▶ _What to work on_: Within the material below, locate the line with "Keep writing the" and the line with "bm, 'ink'), stk)", then return those two lines and all lines between them, exactly as written.

▶ _Exercise material_:
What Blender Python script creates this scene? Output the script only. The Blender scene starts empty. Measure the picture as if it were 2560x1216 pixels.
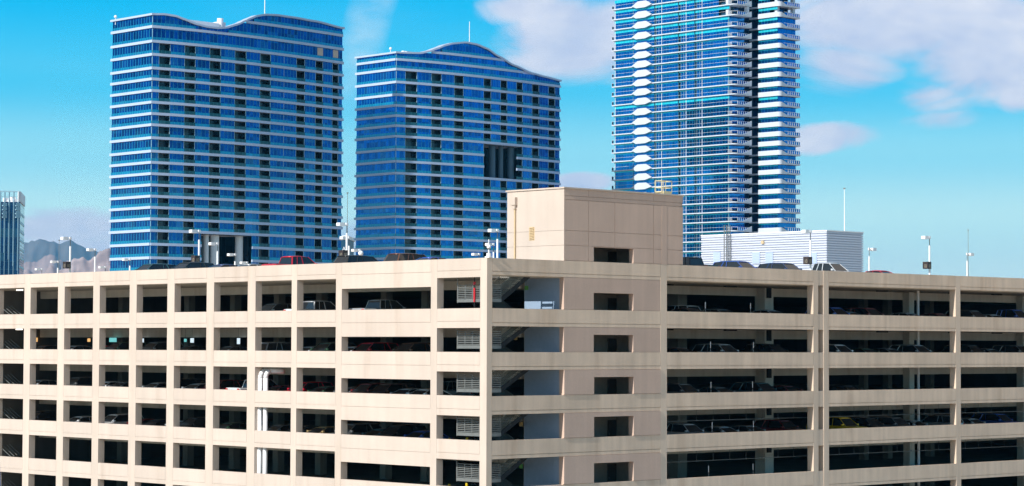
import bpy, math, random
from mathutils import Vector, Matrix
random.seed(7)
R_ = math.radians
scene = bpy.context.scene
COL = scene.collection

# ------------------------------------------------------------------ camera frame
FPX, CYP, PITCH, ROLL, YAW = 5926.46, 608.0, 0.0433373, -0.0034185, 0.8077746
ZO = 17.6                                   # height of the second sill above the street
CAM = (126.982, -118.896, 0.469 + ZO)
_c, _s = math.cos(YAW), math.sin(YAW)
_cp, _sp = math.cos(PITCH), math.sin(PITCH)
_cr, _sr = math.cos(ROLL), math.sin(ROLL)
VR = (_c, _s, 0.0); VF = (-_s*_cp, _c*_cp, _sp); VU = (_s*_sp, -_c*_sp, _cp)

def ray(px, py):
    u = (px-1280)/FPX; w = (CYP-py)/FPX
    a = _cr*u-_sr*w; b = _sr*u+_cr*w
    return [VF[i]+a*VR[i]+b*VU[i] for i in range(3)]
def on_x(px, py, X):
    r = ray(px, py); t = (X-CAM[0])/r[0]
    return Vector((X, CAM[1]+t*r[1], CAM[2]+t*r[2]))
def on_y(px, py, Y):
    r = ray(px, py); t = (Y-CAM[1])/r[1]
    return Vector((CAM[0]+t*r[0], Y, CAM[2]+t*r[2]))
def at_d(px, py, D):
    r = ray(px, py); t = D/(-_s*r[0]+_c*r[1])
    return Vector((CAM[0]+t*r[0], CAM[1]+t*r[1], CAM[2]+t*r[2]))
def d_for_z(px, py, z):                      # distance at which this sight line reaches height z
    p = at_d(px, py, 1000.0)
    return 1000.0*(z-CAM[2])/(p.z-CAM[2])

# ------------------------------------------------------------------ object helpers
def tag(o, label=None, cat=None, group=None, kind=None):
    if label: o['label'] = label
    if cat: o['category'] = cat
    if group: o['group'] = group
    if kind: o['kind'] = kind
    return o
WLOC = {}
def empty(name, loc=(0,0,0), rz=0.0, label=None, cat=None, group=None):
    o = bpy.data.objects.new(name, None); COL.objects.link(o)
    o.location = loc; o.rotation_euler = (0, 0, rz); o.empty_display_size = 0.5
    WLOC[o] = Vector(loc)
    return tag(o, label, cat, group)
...
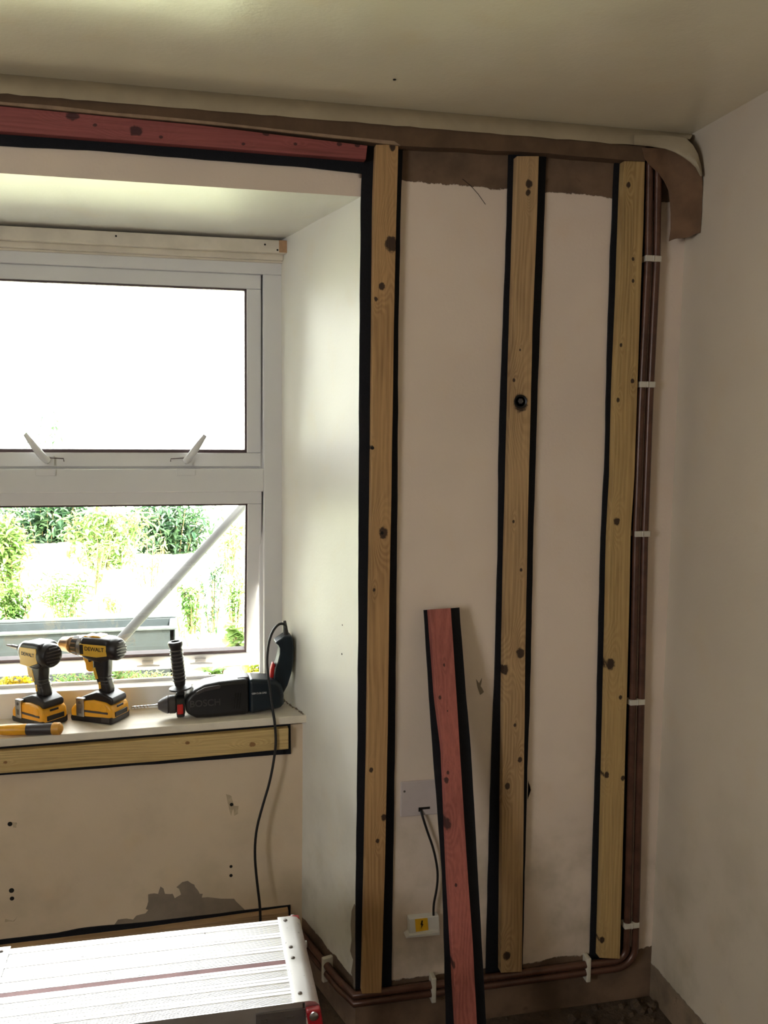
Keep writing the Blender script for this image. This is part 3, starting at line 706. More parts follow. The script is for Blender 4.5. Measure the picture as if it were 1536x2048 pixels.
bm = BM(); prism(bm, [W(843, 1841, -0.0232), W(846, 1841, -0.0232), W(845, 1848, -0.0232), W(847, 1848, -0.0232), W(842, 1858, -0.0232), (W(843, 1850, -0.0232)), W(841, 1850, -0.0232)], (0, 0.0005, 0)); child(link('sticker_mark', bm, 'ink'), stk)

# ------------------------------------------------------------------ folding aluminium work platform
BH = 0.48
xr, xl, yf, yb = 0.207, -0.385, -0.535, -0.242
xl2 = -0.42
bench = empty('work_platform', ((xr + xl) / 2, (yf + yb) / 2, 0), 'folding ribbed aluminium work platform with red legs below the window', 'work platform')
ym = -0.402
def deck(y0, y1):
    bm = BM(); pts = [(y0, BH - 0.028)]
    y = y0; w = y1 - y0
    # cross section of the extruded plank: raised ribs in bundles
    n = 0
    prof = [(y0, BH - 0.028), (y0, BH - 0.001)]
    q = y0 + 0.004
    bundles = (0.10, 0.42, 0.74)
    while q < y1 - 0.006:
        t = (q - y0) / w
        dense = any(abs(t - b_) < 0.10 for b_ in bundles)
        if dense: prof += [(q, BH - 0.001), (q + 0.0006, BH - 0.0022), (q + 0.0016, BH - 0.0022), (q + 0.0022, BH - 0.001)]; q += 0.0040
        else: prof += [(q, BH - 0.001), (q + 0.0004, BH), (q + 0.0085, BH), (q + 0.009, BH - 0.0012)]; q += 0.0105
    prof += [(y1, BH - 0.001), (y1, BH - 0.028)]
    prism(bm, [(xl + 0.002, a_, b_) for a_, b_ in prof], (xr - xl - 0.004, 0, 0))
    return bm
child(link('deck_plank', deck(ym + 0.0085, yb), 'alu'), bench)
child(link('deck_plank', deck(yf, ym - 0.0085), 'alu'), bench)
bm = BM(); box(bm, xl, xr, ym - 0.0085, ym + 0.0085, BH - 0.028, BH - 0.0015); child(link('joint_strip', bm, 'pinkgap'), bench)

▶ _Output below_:
Keep writing the Blender script for this image. This is part 3, starting at line 706. More parts follow. The script is for Blender 4.5. Measure the picture as if it were 1536x2048 pixels.
bm = BM(); prism(bm, [W(843, 1841, -0.0232), W(846, 1841, -0.0232), W(845, 1848, -0.0232), W(847, 1848, -0.0232), W(842, 1858, -0.0232), (W(843, 1850, -0.0232)), W(841, 1850, -0.0232)], (0, 0.0005, 0)); child(link('sticker_mark', bm, 'ink'), stk)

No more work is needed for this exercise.